Claro que a procuradoria não tem o papel de acusar o tempo inteiro, cabe ao Ministério Público avaliar a situação e, se houver indício de crime, determinar investigações e apresentar denúncia.

No entanto, chama à atenção a atuação da PGJ em relação aos graves problemas no sistema de transporte de ferryboat que prejudica usuários. Desde que o caos estourou, resultando na preocupação dos milhares de usuários maranhenses, a PGJ passou a atuar não como um órgão de controle, mas de consultoria do governo.

O que diz a legislação?

A Constituição Federal, ao tratar das funções essenciais à Justiça, coloca o Ministério Público como ente autônomo. Seus agentes cumprem papel relevante na defesa da ordem jurídica, do regime democrático e dos interesses sociais e individuais indisponíveis.

O Ministério Público foi erigido à condição de instituição permanente, essencial à função jurisdicional do Estado, incumbido da defesa da ordem jurídica, do regime democrático e dos interesses sociais e individuais indisponíveis (art. 127, caput).
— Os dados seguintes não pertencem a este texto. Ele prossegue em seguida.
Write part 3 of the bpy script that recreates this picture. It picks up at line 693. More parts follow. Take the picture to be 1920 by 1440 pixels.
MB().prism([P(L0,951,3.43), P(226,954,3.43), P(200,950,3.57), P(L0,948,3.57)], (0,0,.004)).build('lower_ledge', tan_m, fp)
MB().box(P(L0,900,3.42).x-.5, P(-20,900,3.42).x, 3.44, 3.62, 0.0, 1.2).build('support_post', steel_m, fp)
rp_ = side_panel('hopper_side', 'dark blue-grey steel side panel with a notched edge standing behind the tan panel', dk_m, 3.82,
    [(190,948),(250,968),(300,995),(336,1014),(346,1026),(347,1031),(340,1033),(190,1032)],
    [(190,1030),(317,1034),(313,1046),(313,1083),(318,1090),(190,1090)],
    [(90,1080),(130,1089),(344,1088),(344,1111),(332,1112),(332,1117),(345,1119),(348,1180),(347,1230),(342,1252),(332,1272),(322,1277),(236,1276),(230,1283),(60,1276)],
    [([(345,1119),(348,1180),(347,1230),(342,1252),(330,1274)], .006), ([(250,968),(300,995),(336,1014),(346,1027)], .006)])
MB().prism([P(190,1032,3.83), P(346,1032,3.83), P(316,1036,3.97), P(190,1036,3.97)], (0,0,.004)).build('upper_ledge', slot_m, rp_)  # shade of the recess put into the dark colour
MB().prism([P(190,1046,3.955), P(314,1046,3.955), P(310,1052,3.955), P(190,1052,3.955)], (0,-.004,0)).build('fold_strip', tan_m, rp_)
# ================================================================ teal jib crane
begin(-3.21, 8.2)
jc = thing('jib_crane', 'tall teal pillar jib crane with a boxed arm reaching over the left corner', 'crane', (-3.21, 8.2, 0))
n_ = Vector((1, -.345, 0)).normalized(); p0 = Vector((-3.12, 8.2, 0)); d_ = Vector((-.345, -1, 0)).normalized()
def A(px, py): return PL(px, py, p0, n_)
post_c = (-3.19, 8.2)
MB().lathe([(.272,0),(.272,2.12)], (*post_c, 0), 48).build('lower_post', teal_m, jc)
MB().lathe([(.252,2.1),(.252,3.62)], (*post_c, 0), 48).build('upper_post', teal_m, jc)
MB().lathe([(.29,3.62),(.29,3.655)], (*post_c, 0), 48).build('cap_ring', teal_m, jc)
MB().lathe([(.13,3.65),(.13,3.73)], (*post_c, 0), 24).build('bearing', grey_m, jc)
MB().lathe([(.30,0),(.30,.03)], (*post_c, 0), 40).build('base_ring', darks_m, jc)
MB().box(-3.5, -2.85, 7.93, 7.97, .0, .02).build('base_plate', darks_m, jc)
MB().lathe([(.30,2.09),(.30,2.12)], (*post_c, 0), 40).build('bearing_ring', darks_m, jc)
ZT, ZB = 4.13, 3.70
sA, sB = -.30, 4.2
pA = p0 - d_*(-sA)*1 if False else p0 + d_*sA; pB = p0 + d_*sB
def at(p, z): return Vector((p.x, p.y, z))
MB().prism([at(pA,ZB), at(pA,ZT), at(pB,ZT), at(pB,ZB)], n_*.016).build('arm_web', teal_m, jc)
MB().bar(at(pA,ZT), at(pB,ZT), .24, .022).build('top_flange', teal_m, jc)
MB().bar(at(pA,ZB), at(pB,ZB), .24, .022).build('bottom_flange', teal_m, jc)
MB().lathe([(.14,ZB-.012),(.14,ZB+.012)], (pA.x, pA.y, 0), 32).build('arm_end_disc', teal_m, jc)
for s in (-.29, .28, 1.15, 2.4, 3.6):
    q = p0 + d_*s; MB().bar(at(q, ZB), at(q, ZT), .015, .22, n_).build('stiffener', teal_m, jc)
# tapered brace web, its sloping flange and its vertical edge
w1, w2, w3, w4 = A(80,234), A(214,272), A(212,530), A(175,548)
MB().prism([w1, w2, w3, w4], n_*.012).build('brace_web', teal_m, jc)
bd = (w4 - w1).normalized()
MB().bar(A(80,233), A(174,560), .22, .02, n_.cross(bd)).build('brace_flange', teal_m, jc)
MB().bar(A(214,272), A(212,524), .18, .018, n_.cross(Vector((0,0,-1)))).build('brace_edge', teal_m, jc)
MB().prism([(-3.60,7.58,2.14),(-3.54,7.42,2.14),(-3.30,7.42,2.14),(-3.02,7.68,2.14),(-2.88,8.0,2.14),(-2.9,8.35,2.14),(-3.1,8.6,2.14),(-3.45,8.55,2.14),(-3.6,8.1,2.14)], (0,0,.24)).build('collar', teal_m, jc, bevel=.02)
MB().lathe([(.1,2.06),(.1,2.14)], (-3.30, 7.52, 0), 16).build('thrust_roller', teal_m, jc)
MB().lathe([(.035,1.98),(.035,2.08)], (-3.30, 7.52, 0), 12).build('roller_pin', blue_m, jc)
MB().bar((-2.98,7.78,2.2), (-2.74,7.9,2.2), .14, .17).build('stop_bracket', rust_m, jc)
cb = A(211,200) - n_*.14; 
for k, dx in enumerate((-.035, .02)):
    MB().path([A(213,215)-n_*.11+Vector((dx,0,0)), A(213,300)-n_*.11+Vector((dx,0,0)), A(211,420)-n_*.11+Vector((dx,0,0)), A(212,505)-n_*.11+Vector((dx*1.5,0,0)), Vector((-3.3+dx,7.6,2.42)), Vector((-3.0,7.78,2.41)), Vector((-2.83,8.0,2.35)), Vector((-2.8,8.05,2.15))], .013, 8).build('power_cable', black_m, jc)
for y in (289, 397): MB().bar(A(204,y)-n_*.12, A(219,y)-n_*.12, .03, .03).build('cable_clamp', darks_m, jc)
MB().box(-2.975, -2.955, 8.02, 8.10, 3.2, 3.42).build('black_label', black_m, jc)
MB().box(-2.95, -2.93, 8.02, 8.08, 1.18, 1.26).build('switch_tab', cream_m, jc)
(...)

Entre os princípios institucionais conformadores da carreira, destacamos: a) o princípio da essencialidade do Ministério Público, ao lado da magistratura e da advocacia; b) o princípio da autonomia institucional que afasta qualquer vínculo de subordinação hierárquica de seus membros dos Poderes do Estado; c) a autonomia funcional ligada à sua atividade fim, a defesa da ordem jurídica, do regime democrático e dos interesses sociais e individuais indisponíveis; d) a autonomia administrativa que garante a autogestão institucional, impedindo a interferência de agentes e órgãos externos na condução de assuntos administrativos próprios do Ministério Público; e) a autonomia financeira, ligada à livre elaboração da proposta orçamentária da instituição e na capacidade de livre gestão, aplicação e remanejamento de recursos; f) princípio do controle (interno e externo) com garantias para a perda do cargo e a fiscalização exercida pelos Tribunais de Contas.

Os membros do Ministério Público, depois da Emenda n. 45/2004, detêm as mesmas vedações da Magistratura (arts. 128, § 5º, II, e 95, II, da CF). Além disso, também é vedada à Instituição, a consultoria jurídica de entidades públicas, à luz do artigo 129, IX, da Constituição.

Vedação à consultoria jurídica

A Constituição Federal vedou ao Ministério Público, a representação judicial e a consultoria jurídica de entidades públicas.

Dispõe o seu art. 129, inciso X, que cabe ao Ministério Público exercer outras funções que lhe forem conferidas, desde que compatíveis com sua finalidade, sendo-lhe vedada a representação judicial e a consultoria jurídica de entidades públicas.

Note-se que a norma constitucional além de não proibir, permitiu, deixando em aberto para o legislador infraconstitucional, que ao Ministério Público sejam conferidas outras atribuições compatíveis com a sua finalidade, vedando, tão somente e de forma expressa, a representação judicial e a consultoria jurídica de entidades públicas.

O art. 129, IX, da CF/1988, permite que a lei, em sentido formal, outorgue outras funções ao Ministério Público, compatíveis com a sua finalidade. O conjunto demonstra que o Ministério Público defende os interesses da sociedade, em sentido lato. É nesse contexto que aparece a “recomendação” do art. 27, parágrafo único, da Lei 8.625/1993 (Lei Orgânica do Ministério Público).

Não deve ser apenas os prefeitos

Diversa é a recomendação expedida pelos agentes políticos do Parquet. O art. 27, parágrafo único, inc. IV, da Lei 8.625/1993 (Lei Orgânica do Ministério Público), dentre outras disposições de igual teor, autoriza o Ministério Público, no campo da sua atuação institucional, a expedir recomendações aos órgãos públicos, aos concessionários e aos permissionários de serviço público, às entendidas que exerçam outra função delegada do Estado ou do Município.

Ou seja, em momento algum, o nosso ordenamento determina que os integrantes deste órgão devam “exercer sua fiscalização seguindo apenas os passos dos prefeitos”.